___ Provided records ___

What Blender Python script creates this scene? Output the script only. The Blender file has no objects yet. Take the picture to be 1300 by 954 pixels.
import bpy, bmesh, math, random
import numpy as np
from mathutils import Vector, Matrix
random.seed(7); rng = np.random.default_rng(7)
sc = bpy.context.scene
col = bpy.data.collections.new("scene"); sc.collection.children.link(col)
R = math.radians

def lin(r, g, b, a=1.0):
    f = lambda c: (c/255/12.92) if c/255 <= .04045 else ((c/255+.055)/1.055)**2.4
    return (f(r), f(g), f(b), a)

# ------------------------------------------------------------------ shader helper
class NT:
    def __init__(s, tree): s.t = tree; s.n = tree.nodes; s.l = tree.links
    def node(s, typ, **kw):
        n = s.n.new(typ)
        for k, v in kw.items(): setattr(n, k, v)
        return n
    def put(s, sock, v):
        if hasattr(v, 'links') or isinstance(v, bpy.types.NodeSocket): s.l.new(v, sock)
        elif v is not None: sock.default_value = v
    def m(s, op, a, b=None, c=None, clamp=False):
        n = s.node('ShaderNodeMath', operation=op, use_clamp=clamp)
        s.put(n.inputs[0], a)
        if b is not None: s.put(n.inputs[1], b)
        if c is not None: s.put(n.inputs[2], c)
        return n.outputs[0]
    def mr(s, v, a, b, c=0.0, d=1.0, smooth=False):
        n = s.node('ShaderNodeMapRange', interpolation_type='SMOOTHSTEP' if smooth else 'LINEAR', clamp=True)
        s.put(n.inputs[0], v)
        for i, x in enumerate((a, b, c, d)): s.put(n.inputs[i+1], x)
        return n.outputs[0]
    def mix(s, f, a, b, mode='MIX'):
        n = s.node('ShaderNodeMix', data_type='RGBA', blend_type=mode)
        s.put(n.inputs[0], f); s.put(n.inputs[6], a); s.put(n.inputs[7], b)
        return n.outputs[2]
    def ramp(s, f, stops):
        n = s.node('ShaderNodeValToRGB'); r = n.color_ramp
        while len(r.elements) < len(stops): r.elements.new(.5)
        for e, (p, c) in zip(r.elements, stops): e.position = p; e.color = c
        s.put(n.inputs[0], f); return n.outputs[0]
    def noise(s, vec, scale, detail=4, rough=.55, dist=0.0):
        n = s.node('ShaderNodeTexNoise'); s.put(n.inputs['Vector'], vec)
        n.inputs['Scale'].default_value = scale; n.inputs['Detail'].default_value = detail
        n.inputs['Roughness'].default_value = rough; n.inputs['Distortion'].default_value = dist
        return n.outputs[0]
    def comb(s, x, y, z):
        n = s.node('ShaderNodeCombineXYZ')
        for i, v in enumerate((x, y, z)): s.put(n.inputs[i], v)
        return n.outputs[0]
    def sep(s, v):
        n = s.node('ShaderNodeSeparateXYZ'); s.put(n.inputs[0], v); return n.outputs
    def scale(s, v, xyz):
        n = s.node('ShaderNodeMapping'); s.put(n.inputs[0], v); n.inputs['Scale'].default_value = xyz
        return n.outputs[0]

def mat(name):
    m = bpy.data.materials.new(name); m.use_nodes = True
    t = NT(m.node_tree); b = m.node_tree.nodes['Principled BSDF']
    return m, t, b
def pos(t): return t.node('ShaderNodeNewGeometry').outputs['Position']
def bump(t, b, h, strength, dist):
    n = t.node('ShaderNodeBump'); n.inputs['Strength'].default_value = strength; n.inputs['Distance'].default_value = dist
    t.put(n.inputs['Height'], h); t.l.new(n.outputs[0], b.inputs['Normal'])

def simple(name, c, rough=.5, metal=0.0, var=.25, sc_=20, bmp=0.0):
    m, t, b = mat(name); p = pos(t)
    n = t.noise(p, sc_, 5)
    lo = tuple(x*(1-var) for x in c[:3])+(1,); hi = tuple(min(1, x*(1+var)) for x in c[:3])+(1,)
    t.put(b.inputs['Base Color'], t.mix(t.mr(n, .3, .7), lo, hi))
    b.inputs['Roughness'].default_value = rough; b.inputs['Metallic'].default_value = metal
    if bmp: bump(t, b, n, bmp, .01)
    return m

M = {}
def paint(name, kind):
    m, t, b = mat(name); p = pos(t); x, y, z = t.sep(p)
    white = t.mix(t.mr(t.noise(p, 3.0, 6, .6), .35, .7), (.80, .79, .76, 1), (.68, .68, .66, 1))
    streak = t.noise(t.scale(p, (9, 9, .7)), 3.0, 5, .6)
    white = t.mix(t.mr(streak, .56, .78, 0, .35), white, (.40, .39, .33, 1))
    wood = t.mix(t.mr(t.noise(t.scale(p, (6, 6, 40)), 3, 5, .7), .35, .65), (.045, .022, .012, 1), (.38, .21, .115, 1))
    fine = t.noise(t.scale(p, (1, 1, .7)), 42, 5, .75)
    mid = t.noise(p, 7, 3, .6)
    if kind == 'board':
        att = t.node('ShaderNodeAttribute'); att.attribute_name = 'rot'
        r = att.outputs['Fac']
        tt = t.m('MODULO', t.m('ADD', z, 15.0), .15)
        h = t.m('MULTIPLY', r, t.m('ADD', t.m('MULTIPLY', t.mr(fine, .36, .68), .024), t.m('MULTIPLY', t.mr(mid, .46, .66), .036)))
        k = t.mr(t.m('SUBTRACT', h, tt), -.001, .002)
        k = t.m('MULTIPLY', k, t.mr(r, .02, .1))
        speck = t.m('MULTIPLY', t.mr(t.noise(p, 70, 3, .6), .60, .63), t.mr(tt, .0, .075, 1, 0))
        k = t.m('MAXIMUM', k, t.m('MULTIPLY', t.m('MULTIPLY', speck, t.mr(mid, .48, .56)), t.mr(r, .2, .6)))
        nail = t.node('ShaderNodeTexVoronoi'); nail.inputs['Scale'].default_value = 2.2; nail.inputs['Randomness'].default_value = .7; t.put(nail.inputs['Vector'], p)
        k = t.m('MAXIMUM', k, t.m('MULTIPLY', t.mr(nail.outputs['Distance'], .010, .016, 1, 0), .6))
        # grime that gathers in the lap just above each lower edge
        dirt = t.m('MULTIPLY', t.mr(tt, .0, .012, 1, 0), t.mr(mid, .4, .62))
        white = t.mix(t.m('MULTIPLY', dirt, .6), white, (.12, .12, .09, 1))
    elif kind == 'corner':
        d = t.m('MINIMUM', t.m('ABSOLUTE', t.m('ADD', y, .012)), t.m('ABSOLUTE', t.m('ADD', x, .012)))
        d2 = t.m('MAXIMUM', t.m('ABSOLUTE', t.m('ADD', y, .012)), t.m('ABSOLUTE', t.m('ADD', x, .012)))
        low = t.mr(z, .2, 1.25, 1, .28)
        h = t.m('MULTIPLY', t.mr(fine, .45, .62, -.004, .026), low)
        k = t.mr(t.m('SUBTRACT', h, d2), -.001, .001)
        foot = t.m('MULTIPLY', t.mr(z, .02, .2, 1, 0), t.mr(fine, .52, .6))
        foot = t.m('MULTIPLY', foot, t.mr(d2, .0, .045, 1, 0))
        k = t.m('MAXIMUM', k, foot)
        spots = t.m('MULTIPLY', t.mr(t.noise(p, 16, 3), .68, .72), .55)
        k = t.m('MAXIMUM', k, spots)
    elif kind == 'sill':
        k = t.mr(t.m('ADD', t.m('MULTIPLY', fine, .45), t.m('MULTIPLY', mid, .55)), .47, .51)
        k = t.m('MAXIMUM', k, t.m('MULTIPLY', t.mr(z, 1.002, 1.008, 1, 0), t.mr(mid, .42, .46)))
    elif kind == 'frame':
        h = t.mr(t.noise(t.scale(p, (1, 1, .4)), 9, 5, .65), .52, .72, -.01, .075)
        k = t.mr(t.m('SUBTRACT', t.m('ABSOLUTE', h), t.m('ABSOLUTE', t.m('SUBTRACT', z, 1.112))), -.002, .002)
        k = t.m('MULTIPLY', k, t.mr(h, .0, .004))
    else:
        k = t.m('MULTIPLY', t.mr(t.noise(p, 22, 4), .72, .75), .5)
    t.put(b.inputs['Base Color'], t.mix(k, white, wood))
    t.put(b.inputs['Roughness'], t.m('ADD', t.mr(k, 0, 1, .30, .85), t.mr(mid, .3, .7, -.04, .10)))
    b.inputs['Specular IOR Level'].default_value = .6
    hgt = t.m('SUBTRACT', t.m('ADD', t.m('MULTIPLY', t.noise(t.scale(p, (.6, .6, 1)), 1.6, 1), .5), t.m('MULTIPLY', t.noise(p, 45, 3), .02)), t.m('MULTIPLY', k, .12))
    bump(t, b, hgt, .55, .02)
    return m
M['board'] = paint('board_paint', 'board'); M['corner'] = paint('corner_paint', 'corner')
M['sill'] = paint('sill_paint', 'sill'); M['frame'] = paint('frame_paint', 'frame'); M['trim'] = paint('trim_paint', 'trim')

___
___ Provided records ___

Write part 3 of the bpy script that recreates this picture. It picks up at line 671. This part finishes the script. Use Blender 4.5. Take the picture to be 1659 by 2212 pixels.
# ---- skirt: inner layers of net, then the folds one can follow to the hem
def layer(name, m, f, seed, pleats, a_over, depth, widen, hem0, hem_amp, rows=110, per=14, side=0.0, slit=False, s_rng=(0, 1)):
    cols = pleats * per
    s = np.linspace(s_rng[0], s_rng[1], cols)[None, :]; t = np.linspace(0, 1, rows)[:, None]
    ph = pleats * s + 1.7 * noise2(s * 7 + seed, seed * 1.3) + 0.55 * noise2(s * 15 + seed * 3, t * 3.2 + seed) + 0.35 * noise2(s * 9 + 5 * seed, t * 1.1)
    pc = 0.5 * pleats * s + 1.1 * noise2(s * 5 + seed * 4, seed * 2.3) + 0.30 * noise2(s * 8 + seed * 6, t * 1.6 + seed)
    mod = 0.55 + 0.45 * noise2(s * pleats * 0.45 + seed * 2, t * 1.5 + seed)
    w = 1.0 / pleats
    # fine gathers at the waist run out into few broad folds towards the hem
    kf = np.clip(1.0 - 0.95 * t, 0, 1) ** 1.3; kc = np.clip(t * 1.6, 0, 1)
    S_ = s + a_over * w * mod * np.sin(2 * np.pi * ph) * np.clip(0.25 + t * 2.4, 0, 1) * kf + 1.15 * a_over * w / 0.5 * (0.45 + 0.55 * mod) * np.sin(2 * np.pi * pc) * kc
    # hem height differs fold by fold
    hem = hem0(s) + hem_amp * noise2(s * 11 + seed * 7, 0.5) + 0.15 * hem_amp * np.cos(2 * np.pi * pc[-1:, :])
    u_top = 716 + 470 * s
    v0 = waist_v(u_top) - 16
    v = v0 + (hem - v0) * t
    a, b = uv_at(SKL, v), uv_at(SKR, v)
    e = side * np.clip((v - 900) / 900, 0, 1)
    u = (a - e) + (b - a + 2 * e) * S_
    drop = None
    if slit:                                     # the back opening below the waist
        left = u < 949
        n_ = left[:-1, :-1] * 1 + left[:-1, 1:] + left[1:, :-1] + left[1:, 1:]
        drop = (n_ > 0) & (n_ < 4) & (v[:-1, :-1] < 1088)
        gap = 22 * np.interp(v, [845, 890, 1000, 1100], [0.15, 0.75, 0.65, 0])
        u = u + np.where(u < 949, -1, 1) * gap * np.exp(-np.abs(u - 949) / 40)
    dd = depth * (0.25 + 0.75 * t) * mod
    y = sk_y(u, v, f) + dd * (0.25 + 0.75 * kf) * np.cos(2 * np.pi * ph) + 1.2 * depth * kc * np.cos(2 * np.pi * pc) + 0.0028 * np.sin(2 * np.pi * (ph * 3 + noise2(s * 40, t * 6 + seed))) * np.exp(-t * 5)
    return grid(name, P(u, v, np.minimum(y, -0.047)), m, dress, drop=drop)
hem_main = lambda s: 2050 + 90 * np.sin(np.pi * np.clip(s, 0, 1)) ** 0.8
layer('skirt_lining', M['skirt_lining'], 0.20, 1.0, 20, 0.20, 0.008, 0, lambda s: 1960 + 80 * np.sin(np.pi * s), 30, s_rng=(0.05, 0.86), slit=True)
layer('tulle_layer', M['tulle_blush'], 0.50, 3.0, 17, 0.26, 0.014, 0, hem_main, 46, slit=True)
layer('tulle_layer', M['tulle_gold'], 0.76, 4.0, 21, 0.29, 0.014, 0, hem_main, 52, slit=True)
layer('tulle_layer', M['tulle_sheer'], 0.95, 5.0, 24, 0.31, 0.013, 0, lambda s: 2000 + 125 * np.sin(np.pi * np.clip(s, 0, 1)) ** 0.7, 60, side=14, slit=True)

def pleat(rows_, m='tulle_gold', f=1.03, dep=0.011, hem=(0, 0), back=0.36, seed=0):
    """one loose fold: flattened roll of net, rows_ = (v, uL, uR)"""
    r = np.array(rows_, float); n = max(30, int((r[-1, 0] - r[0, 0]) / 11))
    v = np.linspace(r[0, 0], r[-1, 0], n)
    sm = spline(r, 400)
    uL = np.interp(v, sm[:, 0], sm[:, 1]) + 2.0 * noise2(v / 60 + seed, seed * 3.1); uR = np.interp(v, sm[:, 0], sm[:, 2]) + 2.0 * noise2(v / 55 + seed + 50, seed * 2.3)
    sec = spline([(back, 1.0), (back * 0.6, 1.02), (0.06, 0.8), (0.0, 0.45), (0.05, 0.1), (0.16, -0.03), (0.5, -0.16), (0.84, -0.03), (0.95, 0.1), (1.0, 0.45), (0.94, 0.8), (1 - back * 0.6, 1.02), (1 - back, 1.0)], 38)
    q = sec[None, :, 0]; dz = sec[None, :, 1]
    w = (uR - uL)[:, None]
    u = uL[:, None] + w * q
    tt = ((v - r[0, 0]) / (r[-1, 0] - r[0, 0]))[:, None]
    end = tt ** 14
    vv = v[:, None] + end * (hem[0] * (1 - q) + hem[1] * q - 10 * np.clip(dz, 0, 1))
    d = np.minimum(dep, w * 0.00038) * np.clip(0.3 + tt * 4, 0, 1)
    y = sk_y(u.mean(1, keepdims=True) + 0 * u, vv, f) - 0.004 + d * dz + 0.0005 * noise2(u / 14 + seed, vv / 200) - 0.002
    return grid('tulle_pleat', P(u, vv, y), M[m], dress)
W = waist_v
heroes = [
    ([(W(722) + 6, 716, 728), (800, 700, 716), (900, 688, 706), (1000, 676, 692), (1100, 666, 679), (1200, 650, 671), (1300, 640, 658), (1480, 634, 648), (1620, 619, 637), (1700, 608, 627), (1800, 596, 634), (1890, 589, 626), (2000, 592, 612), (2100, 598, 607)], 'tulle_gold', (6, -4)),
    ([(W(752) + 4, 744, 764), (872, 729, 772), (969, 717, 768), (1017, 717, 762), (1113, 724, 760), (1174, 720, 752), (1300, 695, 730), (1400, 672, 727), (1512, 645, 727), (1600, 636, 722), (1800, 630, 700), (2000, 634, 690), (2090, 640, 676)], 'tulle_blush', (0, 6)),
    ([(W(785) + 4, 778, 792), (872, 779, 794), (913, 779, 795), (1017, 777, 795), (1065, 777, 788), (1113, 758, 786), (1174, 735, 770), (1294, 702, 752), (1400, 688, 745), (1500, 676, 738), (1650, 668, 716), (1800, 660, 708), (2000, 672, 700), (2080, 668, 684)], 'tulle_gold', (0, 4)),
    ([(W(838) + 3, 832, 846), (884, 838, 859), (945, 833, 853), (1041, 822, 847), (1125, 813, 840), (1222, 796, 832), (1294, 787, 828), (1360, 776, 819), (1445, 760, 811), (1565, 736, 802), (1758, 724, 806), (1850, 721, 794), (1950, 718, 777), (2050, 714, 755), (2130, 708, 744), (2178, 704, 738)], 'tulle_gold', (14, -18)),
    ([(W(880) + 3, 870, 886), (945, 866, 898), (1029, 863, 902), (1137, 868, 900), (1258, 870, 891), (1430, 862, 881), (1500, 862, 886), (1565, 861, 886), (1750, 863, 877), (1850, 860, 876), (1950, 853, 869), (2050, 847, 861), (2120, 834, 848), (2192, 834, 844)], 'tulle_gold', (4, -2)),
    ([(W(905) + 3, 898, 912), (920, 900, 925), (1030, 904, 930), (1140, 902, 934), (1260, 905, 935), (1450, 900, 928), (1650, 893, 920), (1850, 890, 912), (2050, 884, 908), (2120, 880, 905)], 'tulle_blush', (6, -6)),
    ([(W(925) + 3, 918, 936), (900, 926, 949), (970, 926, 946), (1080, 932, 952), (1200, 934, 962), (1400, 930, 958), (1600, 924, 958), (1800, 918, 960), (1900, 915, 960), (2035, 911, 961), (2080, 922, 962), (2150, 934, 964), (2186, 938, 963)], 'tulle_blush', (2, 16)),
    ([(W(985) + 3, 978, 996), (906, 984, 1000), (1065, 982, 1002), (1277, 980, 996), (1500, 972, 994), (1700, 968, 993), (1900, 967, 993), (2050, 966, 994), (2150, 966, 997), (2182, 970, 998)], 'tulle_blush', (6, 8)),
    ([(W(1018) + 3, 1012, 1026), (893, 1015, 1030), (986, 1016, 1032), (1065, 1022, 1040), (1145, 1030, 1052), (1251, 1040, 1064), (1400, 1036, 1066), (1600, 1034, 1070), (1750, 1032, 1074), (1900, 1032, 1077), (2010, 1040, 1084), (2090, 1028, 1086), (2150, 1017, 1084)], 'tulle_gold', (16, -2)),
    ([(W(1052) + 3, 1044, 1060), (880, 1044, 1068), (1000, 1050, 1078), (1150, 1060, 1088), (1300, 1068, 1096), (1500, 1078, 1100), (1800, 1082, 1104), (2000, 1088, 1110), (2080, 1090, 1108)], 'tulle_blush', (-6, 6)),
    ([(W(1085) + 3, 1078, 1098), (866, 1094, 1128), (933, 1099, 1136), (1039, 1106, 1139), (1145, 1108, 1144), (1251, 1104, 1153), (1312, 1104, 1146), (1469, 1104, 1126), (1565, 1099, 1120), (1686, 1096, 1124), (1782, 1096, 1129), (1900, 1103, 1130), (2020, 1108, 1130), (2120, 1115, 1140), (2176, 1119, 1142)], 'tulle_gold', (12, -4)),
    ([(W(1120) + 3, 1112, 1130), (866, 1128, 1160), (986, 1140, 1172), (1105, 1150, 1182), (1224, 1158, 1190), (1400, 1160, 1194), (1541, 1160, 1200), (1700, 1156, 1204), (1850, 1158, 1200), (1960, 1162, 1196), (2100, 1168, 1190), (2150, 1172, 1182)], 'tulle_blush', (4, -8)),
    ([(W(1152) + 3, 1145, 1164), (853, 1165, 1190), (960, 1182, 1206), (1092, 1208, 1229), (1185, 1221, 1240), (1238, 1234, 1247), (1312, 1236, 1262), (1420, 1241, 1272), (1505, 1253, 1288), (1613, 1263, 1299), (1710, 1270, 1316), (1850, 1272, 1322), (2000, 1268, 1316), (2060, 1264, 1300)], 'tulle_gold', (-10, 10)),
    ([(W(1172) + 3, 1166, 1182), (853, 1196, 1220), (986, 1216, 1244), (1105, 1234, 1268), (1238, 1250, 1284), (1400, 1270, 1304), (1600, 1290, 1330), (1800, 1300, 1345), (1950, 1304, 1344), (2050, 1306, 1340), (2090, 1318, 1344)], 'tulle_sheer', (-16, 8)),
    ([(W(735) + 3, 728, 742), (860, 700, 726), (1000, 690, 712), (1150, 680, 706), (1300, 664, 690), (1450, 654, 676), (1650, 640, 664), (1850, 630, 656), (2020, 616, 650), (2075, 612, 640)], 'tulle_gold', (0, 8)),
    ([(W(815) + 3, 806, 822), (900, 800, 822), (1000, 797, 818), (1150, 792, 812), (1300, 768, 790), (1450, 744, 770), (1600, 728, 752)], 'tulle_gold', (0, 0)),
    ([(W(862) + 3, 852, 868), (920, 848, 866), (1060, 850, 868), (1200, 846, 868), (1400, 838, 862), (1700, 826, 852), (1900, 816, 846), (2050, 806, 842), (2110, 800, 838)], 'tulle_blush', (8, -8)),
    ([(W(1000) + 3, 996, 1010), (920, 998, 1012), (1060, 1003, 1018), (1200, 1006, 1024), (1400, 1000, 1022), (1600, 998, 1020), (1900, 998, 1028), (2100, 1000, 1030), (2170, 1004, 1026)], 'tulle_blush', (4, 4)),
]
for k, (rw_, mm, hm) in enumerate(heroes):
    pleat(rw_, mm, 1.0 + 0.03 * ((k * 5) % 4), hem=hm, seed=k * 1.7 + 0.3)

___

__Exercise objective__. In the records above, find each line holding "that" and copy it.

__Reply to the exercise__.
        # grime that gathers in the lap just above each lower edge
Write part 3 of the bpy script that recreates this picture. It picks up at line 671. This part finishes the script. Use Blender 4.5. Take the picture to be 1659 by 2212 pixels.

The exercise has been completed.